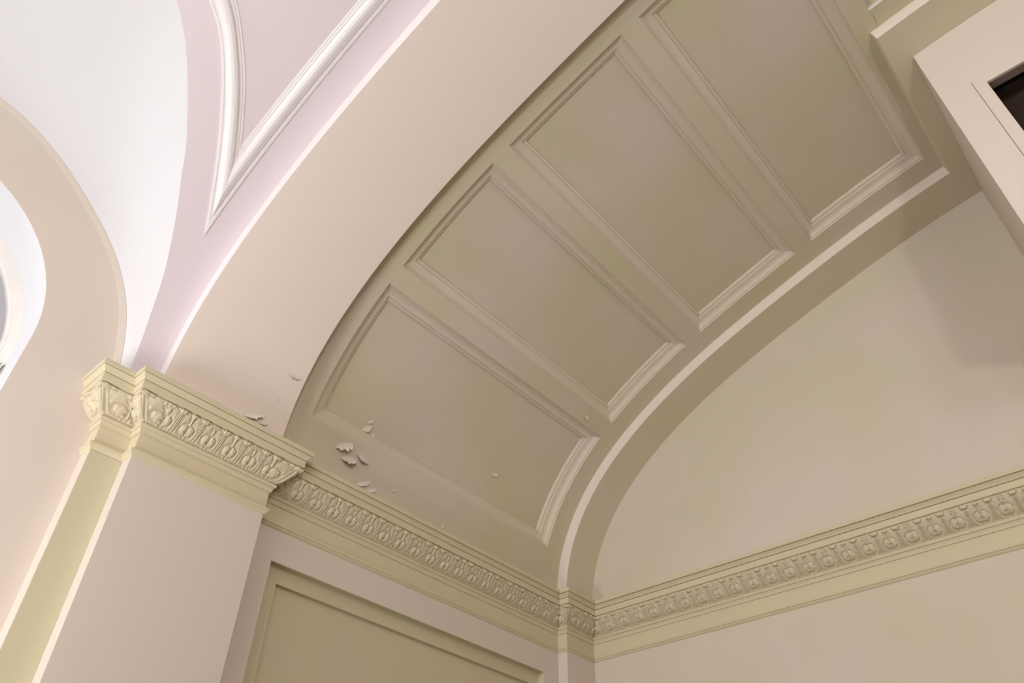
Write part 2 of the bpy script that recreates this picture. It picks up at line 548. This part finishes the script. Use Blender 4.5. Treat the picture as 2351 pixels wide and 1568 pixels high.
# hairline crack beside it
b = MB(); pts = [(SH0 + .001, .888), (SH0 + .0025, .8945), (SH0 + .0028, .900), (SH0 + .0015, .9095), (SH0 + .001, .912), (SH0 - .003, .9195)]
b.grid([[(arc(s_ + d, VO - .00015)[0], y_, arc(s_ + d, VO - .00015)[1]) for d in (-.00022, .00022)] for s_, y_ in pts])
tag(b.build('plaster_crack', GAP), 'hairline crack running from the hatch to the rib', 'crack')

# ------------------------------------------------------------------ boxed block in front of the back wall
BX0, BX1, BY = .072, 2 * XM - .072, 1.0
ox0, ox1, oz1, oz0 = .1378, 2 * XM - .1378, 1.159, .885
BZ = .845
b = MB()
topp = [(x, arc(s_at_x(x))[1] - .0005) for x in fan(BX0, XM, 8)]; topp += [(2 * XM - x, z) for x, z in topp[::-1][1:]]
fr = .0178; gap = .0007
hole = [(ox0 - fr - gap, oz0 - fr), (ox1 + fr + gap, oz0 - fr), (ox1 + fr + gap, oz1 + fr + gap * .4), (ox0 - fr - gap, oz1 + fr + gap * .4)]
b.poly([[(BX0, BY, BZ)] + [(x, BY, z) for x, z in topp] + [(BX1, BY, BZ)], [(x, BY, z) for x, z in hole]])
for X_, Z_ in ((BX0, topp[0][1]), (BX1, topp[-1][1])):
    b.quad((X_, BY, BZ), (X_, BACK - .001, BZ), (X_, BACK - .001, Z_), (X_, BY, Z_))
b.quad((BX0, BY, BZ), (BX1, BY, BZ), (BX1, BACK - .001, BZ), (BX0, BACK - .001, BZ))
tag(b.build('wall_centre', BLOCKM), 'plain boxed-out wall block under the rib at right', 'wall', kind='structure')
ot = thing('wall_hatch', 'dark opening with a flat cream frame in the boxed-out wall block', 'opening', (XM, BY, oz0))
b = MB()
O = [(ox0 - fr, oz0 - fr), (ox1 + fr, oz0 - fr), (ox1 + fr, oz1 + fr), (ox0 - fr, oz1 + fr), (ox0 - fr, oz0 - fr)]
I_ = [(ox0, oz0), (ox1, oz0), (ox1, oz1), (ox0, oz1), (ox0, oz0)]
b.grid([[(x, BY + .01, z) for x, z in O], [(x, BY - .0008, z) for x, z in O], [(x, BY - .0008, z) for x, z in I_], [(x, BY + .0035, z) for x, z in I_]])
b.build('frame', BLOCKM, ot)
b = MB(); b.grid([[(x, BY + .0035, z) for x, z in I_], [(x, BY + .019, z) for x, z in I_]]); b.build('lining', DARKW, ot)
b = MB(); I2 = [(ox0 + .004, oz0 + .004), (ox1 - .004, oz0 + .004), (ox1 - .004, oz1 - .0065), (ox0 + .004, oz1 - .0065), (ox0 + .004, oz0 + .004)]
b.grid([[(x, BY + .022, z) for x, z in I2], [(x, BY + .045, z) for x, z in I2]]); b.build('inner_frame', DARK, ot)
b = MB(); b.box(ox0 - .02, ox1 + .02, BY + .05, BY + .30, oz0 - .02, oz1 + .012)
b.f = [f for f in b.f]; b.build('dark_cavity', DARK, ot)
b = MB(); b.grid([[(x, BY + .012, z) for x, z in [(ox0 - fr - .004, oz0 - fr - .004), (ox1 + fr + .004, oz0 - fr - .004), (ox1 + fr + .004, oz1 + fr + .004), (ox0 - fr - .004, oz1 + fr + .004), (ox0 - fr - .004, oz0 - fr - .004)]], [(x, BY + .012, z) for x, z in O]])
b.build('joint', GAP, ot)

# ------------------------------------------------------------------ moulded frame on the hall vault (the V)
lo = [(-.665, .02), (-.695, .079), (-.725, .122), (-.763, .157), (-.814, .197), (-.866, .233), (-.926, .273), (-.96, .292)]
li = [(-.642, .05), (-.671, .107), (-.705, .147), (-.743, .184), (-.789, .220), (-.819, .241), (-.86, .266), (-.90, .288)]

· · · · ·

**Exercise objective**
Output an exact copy of the material, with the pictures removed.

**Correct output**
Write part 2 of the bpy script that recreates this picture. It picks up at line 548. This part finishes the script. Use Blender 4.5. Treat the picture as 2351 pixels wide and 1568 pixels high.
# hairline crack beside it
b = MB(); pts = [(SH0 + .001, .888), (SH0 + .0025, .8945), (SH0 + .0028, .900), (SH0 + .0015, .9095), (SH0 + .001, .912), (SH0 - .003, .9195)]
b.grid([[(arc(s_ + d, VO - .00015)[0], y_, arc(s_ + d, VO - .00015)[1]) for d in (-.00022, .00022)] for s_, y_ in pts])
tag(b.build('plaster_crack', GAP), 'hairline crack running from the hatch to the rib', 'crack')

# ------------------------------------------------------------------ boxed block in front of the back wall
BX0, BX1, BY = .072, 2 * XM - .072, 1.0
ox0, ox1, oz1, oz0 = .1378, 2 * XM - .1378, 1.159, .885
BZ = .845
b = MB()
topp = [(x, arc(s_at_x(x))[1] - .0005) for x in fan(BX0, XM, 8)]; topp += [(2 * XM - x, z) for x, z in topp[::-1][1:]]
fr = .0178; gap = .0007
hole = [(ox0 - fr - gap, oz0 - fr), (ox1 + fr + gap, oz0 - fr), (ox1 + fr + gap, oz1 + fr + gap * .4), (ox0 - fr - gap, oz1 + fr + gap * .4)]
b.poly([[(BX0, BY, BZ)] + [(x, BY, z) for x, z in topp] + [(BX1, BY, BZ)], [(x, BY, z) for x, z in hole]])
for X_, Z_ in ((BX0, topp[0][1]), (BX1, topp[-1][1])):
    b.quad((X_, BY, BZ), (X_, BACK - .001, BZ), (X_, BACK - .001, Z_), (X_, BY, Z_))
b.quad((BX0, BY, BZ), (BX1, BY, BZ), (BX1, BACK - .001, BZ), (BX0, BACK - .001, BZ))
tag(b.build('wall_centre', BLOCKM), 'plain boxed-out wall block under the rib at right', 'wall', kind='structure')
ot = thing('wall_hatch', 'dark opening with a flat cream frame in the boxed-out wall block', 'opening', (XM, BY, oz0))
b = MB()
O = [(ox0 - fr, oz0 - fr), (ox1 + fr, oz0 - fr), (ox1 + fr, oz1 + fr), (ox0 - fr, oz1 + fr), (ox0 - fr, oz0 - fr)]
I_ = [(ox0, oz0), (ox1, oz0), (ox1, oz1), (ox0, oz1), (ox0, oz0)]
b.grid([[(x, BY + .01, z) for x, z in O], [(x, BY - .0008, z) for x, z in O], [(x, BY - .0008, z) for x, z in I_], [(x, BY + .0035, z) for x, z in I_]])
b.build('frame', BLOCKM, ot)
b = MB(); b.grid([[(x, BY + .0035, z) for x, z in I_], [(x, BY + .019, z) for x, z in I_]]); b.build('lining', DARKW, ot)
b = MB(); I2 = [(ox0 + .004, oz0 + .004), (ox1 - .004, oz0 + .004), (ox1 - .004, oz1 - .0065), (ox0 + .004, oz1 - .0065), (ox0 + .004, oz0 + .004)]
b.grid([[(x, BY + .022, z) for x, z in I2], [(x, BY + .045, z) for x, z in I2]]); b.build('inner_frame', DARK, ot)
b = MB(); b.box(ox0 - .02, ox1 + .02, BY + .05, BY + .30, oz0 - .02, oz1 + .012)
b.f = [f for f in b.f]; b.build('dark_cavity', DARK, ot)
b = MB(); b.grid([[(x, BY + .012, z) for x, z in [(ox0 - fr - .004, oz0 - fr - .004), (ox1 + fr + .004, oz0 - fr - .004), (ox1 + fr + .004, oz1 + fr + .004), (ox0 - fr - .004, oz1 + fr + .004), (ox0 - fr - .004, oz0 - fr - .004)]], [(x, BY + .012, z) for x, z in O]])
b.build('joint', GAP, ot)

# ------------------------------------------------------------------ moulded frame on the hall vault (the V)
lo = [(-.665, .02), (-.695, .079), (-.725, .122), (-.763, .157), (-.814, .197), (-.866, .233), (-.926, .273), (-.96, .292)]
li = [(-.642, .05), (-.671, .107), (-.705, .147), (-.743, .184), (-.789, .220), (-.819, .241), (-.86, .266), (-.90, .288)]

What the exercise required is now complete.